Scan the lines below for the string "picture" and copy every one that has it.

━━━━━━━━━━━━━━━━━━━━━━━━━━━━━━

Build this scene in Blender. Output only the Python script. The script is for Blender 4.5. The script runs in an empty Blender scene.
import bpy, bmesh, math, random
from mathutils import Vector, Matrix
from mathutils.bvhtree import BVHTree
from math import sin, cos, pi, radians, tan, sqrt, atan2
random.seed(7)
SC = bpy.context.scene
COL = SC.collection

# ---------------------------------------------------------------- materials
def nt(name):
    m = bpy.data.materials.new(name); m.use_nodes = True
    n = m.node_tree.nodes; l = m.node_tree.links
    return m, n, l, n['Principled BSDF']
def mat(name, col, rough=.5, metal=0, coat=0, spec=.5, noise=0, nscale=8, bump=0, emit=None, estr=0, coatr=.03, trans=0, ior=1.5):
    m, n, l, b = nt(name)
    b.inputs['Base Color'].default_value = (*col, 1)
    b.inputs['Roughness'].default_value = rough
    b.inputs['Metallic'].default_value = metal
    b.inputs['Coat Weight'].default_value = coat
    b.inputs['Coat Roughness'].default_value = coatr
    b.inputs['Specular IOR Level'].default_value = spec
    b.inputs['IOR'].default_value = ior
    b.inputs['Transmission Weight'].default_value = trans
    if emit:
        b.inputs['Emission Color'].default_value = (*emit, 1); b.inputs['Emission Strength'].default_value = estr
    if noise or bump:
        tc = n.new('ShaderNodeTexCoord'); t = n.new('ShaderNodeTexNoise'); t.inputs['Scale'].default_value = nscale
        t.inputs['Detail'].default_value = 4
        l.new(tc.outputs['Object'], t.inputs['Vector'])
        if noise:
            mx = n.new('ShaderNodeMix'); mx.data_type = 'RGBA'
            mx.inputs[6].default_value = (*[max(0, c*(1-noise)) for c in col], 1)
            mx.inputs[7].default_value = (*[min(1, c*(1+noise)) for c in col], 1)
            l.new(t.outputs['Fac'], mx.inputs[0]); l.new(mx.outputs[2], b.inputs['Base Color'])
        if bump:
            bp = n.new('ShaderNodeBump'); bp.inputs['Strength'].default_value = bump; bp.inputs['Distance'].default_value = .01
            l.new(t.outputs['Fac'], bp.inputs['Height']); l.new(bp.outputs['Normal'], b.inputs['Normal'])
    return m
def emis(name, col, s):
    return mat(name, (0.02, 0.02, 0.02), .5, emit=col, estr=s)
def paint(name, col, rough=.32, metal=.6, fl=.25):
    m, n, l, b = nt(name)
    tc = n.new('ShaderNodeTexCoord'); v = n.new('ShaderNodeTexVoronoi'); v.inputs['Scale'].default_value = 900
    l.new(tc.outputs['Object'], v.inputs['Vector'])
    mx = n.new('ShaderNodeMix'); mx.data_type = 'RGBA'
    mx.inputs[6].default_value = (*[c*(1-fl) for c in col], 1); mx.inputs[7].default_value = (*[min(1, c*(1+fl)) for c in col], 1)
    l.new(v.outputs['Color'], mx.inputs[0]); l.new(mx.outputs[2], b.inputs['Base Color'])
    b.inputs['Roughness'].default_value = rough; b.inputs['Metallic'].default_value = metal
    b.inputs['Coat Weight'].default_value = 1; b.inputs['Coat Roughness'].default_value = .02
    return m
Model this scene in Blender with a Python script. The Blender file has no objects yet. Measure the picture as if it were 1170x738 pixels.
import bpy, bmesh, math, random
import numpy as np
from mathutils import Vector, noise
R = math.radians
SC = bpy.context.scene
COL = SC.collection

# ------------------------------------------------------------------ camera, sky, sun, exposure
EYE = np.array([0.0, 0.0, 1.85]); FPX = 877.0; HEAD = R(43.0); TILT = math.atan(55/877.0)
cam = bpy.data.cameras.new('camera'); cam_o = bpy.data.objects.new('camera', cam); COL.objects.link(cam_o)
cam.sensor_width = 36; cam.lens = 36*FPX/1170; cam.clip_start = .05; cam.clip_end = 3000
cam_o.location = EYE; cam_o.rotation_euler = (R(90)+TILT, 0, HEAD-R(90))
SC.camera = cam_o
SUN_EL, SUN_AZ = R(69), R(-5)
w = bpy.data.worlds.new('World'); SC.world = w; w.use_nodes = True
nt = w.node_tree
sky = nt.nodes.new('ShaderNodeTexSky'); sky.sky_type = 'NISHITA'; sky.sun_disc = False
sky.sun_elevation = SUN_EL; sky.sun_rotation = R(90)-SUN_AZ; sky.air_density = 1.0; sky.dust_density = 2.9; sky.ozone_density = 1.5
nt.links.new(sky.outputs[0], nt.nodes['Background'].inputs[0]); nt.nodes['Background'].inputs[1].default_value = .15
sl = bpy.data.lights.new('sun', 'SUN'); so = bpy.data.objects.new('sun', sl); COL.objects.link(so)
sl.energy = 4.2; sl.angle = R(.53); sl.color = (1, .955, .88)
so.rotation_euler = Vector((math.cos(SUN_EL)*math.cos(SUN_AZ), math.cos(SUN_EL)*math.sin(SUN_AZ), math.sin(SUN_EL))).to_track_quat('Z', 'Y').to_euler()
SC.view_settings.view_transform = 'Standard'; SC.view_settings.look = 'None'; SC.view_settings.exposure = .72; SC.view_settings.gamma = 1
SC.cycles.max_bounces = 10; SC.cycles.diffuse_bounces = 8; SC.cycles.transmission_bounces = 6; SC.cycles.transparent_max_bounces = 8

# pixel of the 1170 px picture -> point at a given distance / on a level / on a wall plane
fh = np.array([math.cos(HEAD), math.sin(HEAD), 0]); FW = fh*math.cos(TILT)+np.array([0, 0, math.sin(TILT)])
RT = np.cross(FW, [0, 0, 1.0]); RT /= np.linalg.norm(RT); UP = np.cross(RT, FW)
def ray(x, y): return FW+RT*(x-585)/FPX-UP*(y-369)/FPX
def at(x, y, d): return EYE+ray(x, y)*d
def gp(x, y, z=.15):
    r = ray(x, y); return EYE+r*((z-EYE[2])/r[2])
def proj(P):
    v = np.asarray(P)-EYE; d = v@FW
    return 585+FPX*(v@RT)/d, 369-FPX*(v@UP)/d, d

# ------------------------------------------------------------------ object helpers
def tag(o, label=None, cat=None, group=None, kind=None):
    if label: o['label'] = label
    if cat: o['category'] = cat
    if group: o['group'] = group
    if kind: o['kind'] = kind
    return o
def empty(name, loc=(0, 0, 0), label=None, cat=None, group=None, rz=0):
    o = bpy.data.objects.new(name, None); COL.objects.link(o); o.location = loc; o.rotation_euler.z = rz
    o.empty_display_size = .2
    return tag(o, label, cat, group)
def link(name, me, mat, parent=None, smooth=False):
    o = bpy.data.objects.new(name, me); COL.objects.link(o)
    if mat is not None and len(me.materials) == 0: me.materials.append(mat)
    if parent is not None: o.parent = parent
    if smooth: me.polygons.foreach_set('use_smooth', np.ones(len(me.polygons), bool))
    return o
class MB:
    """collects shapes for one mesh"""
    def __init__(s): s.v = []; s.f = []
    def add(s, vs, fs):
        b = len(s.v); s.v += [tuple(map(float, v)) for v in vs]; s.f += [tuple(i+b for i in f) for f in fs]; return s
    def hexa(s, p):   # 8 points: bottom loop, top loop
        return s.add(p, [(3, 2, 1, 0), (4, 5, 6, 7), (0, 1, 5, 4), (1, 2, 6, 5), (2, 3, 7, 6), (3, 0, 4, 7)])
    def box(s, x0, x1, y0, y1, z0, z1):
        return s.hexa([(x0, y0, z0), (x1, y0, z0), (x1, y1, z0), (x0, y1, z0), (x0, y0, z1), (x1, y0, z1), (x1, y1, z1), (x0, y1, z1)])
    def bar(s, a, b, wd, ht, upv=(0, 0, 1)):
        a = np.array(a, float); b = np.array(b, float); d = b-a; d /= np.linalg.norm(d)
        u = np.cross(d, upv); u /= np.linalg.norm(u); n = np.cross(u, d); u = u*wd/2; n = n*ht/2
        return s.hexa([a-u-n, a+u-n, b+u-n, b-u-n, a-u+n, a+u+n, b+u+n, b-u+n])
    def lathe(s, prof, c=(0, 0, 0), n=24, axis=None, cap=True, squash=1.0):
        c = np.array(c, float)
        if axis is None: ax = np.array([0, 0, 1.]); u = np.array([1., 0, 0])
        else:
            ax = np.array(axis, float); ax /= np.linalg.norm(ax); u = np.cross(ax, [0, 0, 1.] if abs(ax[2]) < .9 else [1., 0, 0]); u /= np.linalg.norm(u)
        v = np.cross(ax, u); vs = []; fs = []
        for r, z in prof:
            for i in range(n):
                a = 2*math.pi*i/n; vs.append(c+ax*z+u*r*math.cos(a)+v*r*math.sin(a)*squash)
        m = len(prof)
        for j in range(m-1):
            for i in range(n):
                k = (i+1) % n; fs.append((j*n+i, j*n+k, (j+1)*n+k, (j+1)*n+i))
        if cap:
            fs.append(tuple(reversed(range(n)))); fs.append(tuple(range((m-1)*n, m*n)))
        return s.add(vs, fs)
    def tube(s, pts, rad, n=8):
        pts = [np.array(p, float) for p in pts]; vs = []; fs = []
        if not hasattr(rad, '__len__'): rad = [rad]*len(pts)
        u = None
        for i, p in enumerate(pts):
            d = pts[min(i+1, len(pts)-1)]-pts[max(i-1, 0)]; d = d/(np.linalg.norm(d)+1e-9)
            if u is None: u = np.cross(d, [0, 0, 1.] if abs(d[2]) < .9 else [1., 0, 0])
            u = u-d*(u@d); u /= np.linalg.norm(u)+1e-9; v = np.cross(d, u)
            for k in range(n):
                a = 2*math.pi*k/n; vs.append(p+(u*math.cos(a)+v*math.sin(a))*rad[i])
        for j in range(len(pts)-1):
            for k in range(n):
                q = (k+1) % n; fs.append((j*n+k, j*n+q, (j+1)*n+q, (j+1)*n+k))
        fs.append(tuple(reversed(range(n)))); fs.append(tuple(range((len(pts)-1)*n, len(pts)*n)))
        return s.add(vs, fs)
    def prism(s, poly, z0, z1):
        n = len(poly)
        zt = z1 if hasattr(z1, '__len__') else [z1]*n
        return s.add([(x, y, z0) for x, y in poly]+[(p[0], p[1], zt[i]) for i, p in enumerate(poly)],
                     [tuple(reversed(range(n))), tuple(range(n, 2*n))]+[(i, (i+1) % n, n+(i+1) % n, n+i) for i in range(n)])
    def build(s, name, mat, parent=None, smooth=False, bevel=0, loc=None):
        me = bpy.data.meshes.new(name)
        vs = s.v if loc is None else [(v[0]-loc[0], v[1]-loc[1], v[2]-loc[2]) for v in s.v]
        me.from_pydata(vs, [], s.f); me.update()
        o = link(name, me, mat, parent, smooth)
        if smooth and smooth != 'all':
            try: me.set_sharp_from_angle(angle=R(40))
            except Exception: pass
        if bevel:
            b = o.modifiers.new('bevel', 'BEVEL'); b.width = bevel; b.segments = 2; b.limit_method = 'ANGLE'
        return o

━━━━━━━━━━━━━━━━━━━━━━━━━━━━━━

OUTPUT BELOW:
Model this scene in Blender with a Python script. The Blender file has no objects yet. Measure the picture as if it were 1170x738 pixels.
# pixel of the 1170 px picture -> point at a given distance / on a level / on a wall plane